I like working at home, but if you don't have the gift of solitude, other places can also work.  Housesitting, cheap hotel rooms, vacation rentals.  If you can't leave home, but would prefer to work elsewhere, there are other options that offer an escape from home, but the ability to go back as needed.  Coffeeshops, bookstores, and of course, libraries.  Anywhere with work spaces, staff that don't mind you lingering,   and maybe coffee or tea readily accessible.  I managed edits on my first book an entire summer sitting for a couple hours nightly in the cafe at a Barnes & Noble downtown (my sister was staying with me during that time, and we always were having too much fun at home,  so I needed somewhere I could work without distracttions)   So anywhere that meets a few requirements can work.

{The How?}

Ideally , wherever you wind up, clearing yourself of other obligations is key.   Ideally, you will amass beforehand everything you might need during--food (simple or already prepared food is good, takeway of you can afford it, or you might want to make your own meals as part of your daily routine,)  Just make sure there's no need to go shopping and that everything is there at your fingertips.This is not to say outings are strictly forbidden, but aim to have outings be condusive to artmaking--go for walks, or picnics, or to readings, performances, museums with the intention that they will feed your creative impulses.

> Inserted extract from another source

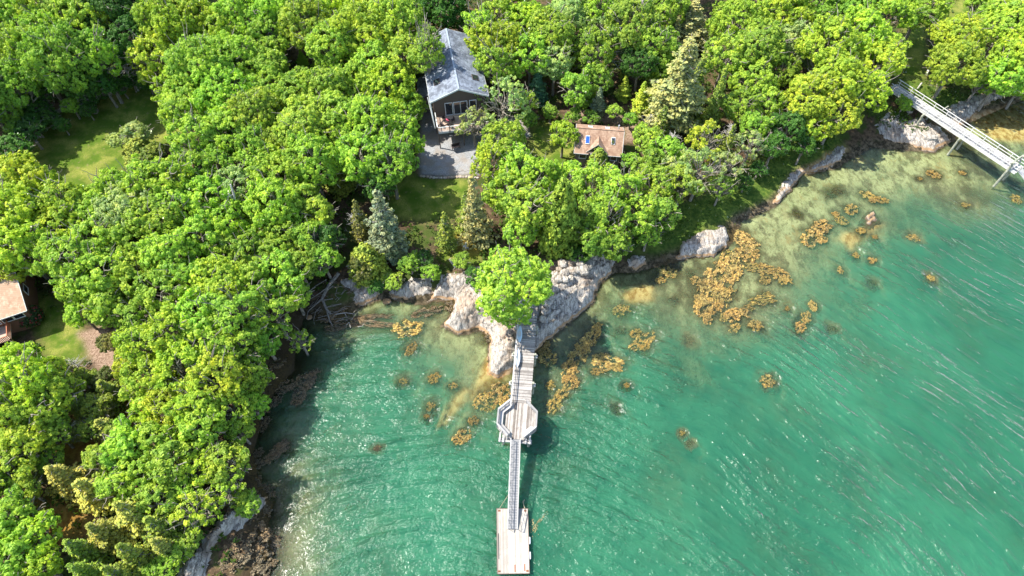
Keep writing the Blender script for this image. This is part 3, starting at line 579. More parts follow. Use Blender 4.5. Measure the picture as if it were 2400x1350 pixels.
def D_(px, py, L, ):
    s_ = pscale(px, py, 6); h = L/s_/.62; src = DT[rs.randint(len(DT))]
    return add_tree('dead_tree', src, px, py, h/src['h'], 'g', 'bare grey dead tree', 'dead tree', src['h'], 'bare dead trees')
def trees():
    # upper left
    for q in """35,60,62,g 120,25,62,y 190,75,66,g 75,135,70,g 150,150,70,m 20,165,55,m 225,140,52,m 40,200,56,m 172,180,56,d 110,90,60,g 255,45,55,d 300,20,60,d 310,100,55,d 215,25,55,m 5,240,50,m 240,195,36,d 90,215,34,d
    395,60,66,y 360,135,52,y 455,45,66,y 520,80,60,g 575,35,66,g 415,205,50,y 470,160,70,g 545,150,70,g 610,170,62,g 440,250,62,g 530,235,78,g 600,270,64,g 460,325,58,g 540,320,66,g 500,390,50,m 630,95,55,m
    40,430,70,y 88,425,48,y 150,478,56,y 15,500,70,y 80,500,66,g 268,452,52,g 335,435,60,g 400,430,62,y 450,410,54,g 215,500,66,g 290,500,68,s 150,535,62,y""".split():
        a, b, c, k = q.split(','); B(float(a), float(b), float(c), k)
    for q in """650,30,66,g 715,60,60,g 790,25,70,y 850,90,82,y 925,60,72,g 950,135,56,g 780,110,62,g 880,160,60,g 905,10,60,g 905,12,40,g
    700,225,62,g 640,215,56,g 770,215,62,g 845,205,60,g 915,200,60,y 955,250,46,g 720,300,70,g 800,290,70,g 870,290,66,g 940,325,56,g 660,330,62,g 610,350,56,m 730,380,66,g 850,370,60,g 915,385,58,m 890,430,44,d
    655,420,66,g 590,400,54,g 560,440,54,s 640,480,64,g 700,470,60,g 745,500,46,g 490,470,62,g 530,520,56,g""".split():
        a, b, c, k = q.split(','); B(float(a), float(b), float(c), k)
    # between house, cottage and shore
    for q in """1165,45,50,g 1175,110,56,y 1120,150,40,g 1225,60,56,y 1290,80,56,g 1240,130,50,g 1330,40,56,s 1410,20,50,g 1300,150,44,s 1390,120,50,m 1480,60,62,m 1540,110,50,m 1500,150,44,d 1400,185,40,m 1350,210,40,m 1560,20,50,g 1560,160,40,m
    1180,330,52,g 1150,385,50,y 1215,400,56,g 1270,415,52,g 1320,318,36,y 1190,455,56,g 1240,490,56,g 1330,430,50,g 1390,440,54,g 1455,440,54,g 1530,440,50,g 1220,540,42,g 1420,510,54,g 1490,500,54,g 1550,500,44,m 1440,570,46,m 1390,560,44,m 1520,545,36,m
    1520,330,36,g 1560,360,44,g 1520,390,40,m 1600,430,50,g 1480,380,24,m 1395,510,44,m
    1730,60,66,g 1780,110,60,g 1840,30,60,y 1700,130,50,g 1765,190,54,g 1735,250,44,m 1800,240,44,g 1830,170,44,m 1770,300,36,m 1850,300,40,d 1815,345,36,d 1885,345,30,d
    2080,20,60,g 2160,25,56,g 2010,15,56,m 1920,20,50,m 2240,90,58,y 2240,150,62,y 2360,60,62,g 2385,130,62,y 2350,180,50,g 2400,200,46,g 2290,10,30,g 2300,190,34,m 2420,30,60,g 1870,100,50,s
    1940,110,66,y 2010,90,66,y 2050,150,56,y 1960,190,66,y 1900,230,62,y 2030,220,50,y 1960,270,56,y 1900,295,44,y 2090,110,34,g""".split():
        a, b, c, k = q.split(','); B(float(a), float(b), float(c), k)
    for q in "1180,240,58,s 1110,290,40,s 1230,240,36,g 1660,330,50,y 1640,400,56,s 1590,400,50,s 1700,390,46,s 1760,340,40,s 1110,215,28,s 1420,80,44,s 450,1200,56,y 530,1145,46,y 478,1200,40,y 705,800,36,m 1690,440,36,m".split():
        a, b, c, k = q.split(','); B(float(a), float(b), float(c), k, True)
    # left middle
    for q in """40,580,66,y 110,600,58,g 30,640,44,y 175,610,60,g 225,570,62,g 300,570,68,g 370,520,66,g 430,490,62,g 240,650,66,g 180,680,48,g 320,650,70,g 400,600,68,g 465,560,62,g 530,590,56,g 590,600,56,m 390,690,66,g 450,660,60,m
    250,725,50,g 320,735,54,g 190,735,36,g 520,670,70,y 590,670,66,g 650,650,62,g 560,730,66,g 640,730,60,g 690,690,46,g 470,740,62,g 400,780,66,y 330,820,60,y 490,810,70,g 560,810,66,g 620,800,46,m 430,860,70,y 350,890,60,y 510,890,66,y 580,880,56,g 300,860,36,y
    460,940,66,y 540,960,60,g 400,960,60,y 590,950,40,g 470,1010,56,g 560,1010,40,g 345,960,44,y 620,540,50,g 670,560,56,g 730,570,52,m 700,620,46,m 760,610,40,m 770,560,40,d 640,600,46,m
    40,850,56,y 105,888,50,y 60,900,66,y 140,920,52,y 30,970,66,y 100,970,62,g 60,1040,58,y 130,1020,40,g 20,1110,54,g 300,1050,56,g 360,1040,54,g 250,1080,50,g 330,1110,60,g 400,1090,58,g 460,1100,46,y 530,1090,54,g 280,1140,50,g 370,1170,50,g 430,1150,40,g
    30,1220,58,g 80,1260,56,y 30,1310,60,g 90,1330,50,y 120,1080,30,m 60,1150,40,g 850,625,34,n""".split():
        a, b, c, k = q.split(','); B(float(a), float(b), float(c), k)
    # lone tree by the pier and bushes
    for q in """960,610,30,m 1080,605,24,m 920,650,26,g 990,600,22,d 412,1290,34,g 380,1325,36,g 436,1256,26,m 350,1340,30,m 310,300,40,s 270,320,24,s 345,350,34,o 280,195,24,d 20,330,44,d 60,300,36,d 25,380,34,d 580,1180,22,g 560,1165,18,g
    250,795,20,n 1110,640,20,d 1010,630,22,m 880,660,20,d 1480,555,24,d 1360,590,20,d 200,1000,34,o 1780,390,24,d 1240,270,26,m 1290,255,22,m 1510,300,24,g 215,945,40,o 170,1005,34,n 262,1005,30,o 235,960,26,n 190,880,24,o 2125,236,14,m 1345,262,18,m 1480,272,22,m 1440,253,18,g 1385,268,14,m 230,880,26,n 55,268,30,d 105,262,28,d 160,238,28,m 205,222,26,d 245,205,24,d 30,290,30,m 300,180,24,d 340,185,24,d 75,240,34,d 70,280,30,d 140,285,18,d 200,250,22,d 1750,420,22,d""".split():
        a, b, c, k = q.split(','); p = B(float(a), float(b), float(c)*.95, k); TREES[-1][4] = 'leafy shrub'; TREES[-1][0].name = 'shrub'; TREES[-1][0]['category'] = 'shrub'; TREES[-1][0]['group'] = 'shrubs and bushes'
        TREES[-1][0].scale[2] *= .75
    for q in """1620,88,250,84,p,T 1632,0,150,72,p,T 1702,160,150,30,o,G 1722,292,120,30,o,G 1106,412,180,48,p,G 882,448,190,62,b,G 1040,498,112,34,o,G 770,345,130,46,o,S 830,470,130,36,n,G
    1262,160,100,30,k,S 1408,205,80,24,b,S 1470,133,60,18,o,S 1468,178,70,22,y,S 1512,192,90,26,y,S 702,118,50,17,g,S 738,124,50,19,m,S 770,140,46,18,g,S 1380,150,110,32,m,S 1560,80,140,40,o,G 1650,130,150,44,o,G
    1560,250,110,36,o,G 900,500,130,40,b,G 1340,60,120,34,n,G 1310,40,100,30,n,S 640,90,80,24,n,S 1590,40,110,40,p,G 1090,450,120,34,o,G 540,380,60,20,o,S 600,440,60,20,n,G 225,985,70,40,a,G 110,1095,101,58,a,G 175,1130,105,60,a,G 270,1180,115,66,a,G 340,1215,94,54,o,G 205,1230,94,54,a,G 275,1280,94,54,o,G 150,1270,84,48,o,G 230,895,80,46,o,G 170,935,73,42,o,G 355,1265,80,46,a,G 160,1325,87,50,o,G 240,1330,87,50,o,G""".split():
        a, b, L, hw, k, kd = q.split(','); C(float(a), float(b), float(L), float(hw), k, kd)
    for q in """1322,425,180,42,o 1406,350,72,26,o 1437,332,62,13,n 1300,480,90,34,o 850,580,100,42,o
    1375,480,110,30,o 310,330,80,36,o 1545,200,80,26,y""".split():
        a, b, L, hw, k = q.split(','); C(float(a), float(b), float(L), float(hw), k, 'C')
    for a, b, L in [(275, 125, 62), (1430, 62, 80), (165, 838, 50), (1720, 290, 50), (1580, 310, 60), (1525, 270, 40), (1085, 130, 50), (830, 500, 60), (520, 1140, 50), (445, 330, 40), (360, 1225, 40)]: D_(a, b, L)
    for (a, b, c, k) in [(-60,60,70,'g'),(-70,200,70,'m'),(-70,420,70,'y'),(-70,560,70,'g'),(-80,860,70,'y'),(-70,1000,70,'g'),(-60,1150,70,'g'),(-60,1280,70,'g'),(100,-60,66,'g'),(240,-70,66,'m'),(400,-60,66,'g'),(560,-60,66,'g'),(720,-60,66,'g'),(900,-70,66,'g'),(1060,-40,60,'m'),
        (1200,-50,60,'g'),(1340,-60,60,'g'),(1620,-70,60,'g'),(1780,-60,60,'g'),(1950,-60,60,'g'),(2480,120,60,'g'),(2480,-20,60,'g'),(60,1420,60,'g'),(220,1430,60,'g'),(-170,20,66,'g'),(-190,150,66,'g'),(-180,330,66,'y'),(-200,480,66,'g'),(-190,1020,66,'g'),(-190,1160,66,'y'),(-200,900,66,'g'),(-290,250,66,'g'),(-300,420,66,'m'),(-300,80,66,'m'),(-310,600,66,'g'),(-300,1000,66,'g'),(2560,40,60,'g'),(2600,140,60,'m'),(1040,25,50,'d'),(980,40,44,'d'),(380,1420,50,'g')]:
        B(a, b, c, k)
trees()
for a in ((998,128,40,'g',2.2),(1004,92,28,'m',2.6),(1142,92,46,'y',1.7),(1158,150,42,'g',1.7),(1126,62,34,'g',1.9)): B(a[0], a[1], a[2], a[3], False, a[4])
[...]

Prepare by having other things you need close at hand--pens, papers, supplies.  Materials that inspire-books, podcasts, movies (a friend swears that she loves to stream horror movies in the background while she's drawing and working on projects).  I like to do some reading, both with craft in mind and totally escapist, which helps me connect to work that is not my own. Read interviews and features on other wirters and related materials. Look at art that inspires you. Since my process is both written and visual, I vascillate back and forth between mediums sometimes.

I like to start the day by looking at some older work and reconnect with it.  Sometimes, the world passes so fast and once something is published, it's near forgotten and on to the next thing.  Reconnecting helps me see where I've been and where I might want to go. It also helps, even in fallow periods to remind myself that I have put something into the world and I will yet again.   Even re-reading an old chap or poems online from years ago can be valuable for this reconnection.  This weekend, for example, I spent some time with my very first chapbook, The Archaeologists Daughter and how foreign, yet prescient some of those poems seem nearly two decades later.

It also might be helpful to think bout how much you like structures and schedules.  Do you have a goal of pages?  Of time spent? Is it more free-form?  Can you unplug completely or do you find things like the internet useful to your process.  In which case adjust accordingly.  Do you prefer dogged pursuit or a whatever- happens happens approach?  Both can work and your goals and process will determine which is appropriate for your needs. I allow for sleeping in and ample napping since those things help me be more productive when I am awake, and then usually work into the night.  But you might be an early riser who prefers to be up and productive before the rest of the world wakes up. Figure out what works for you.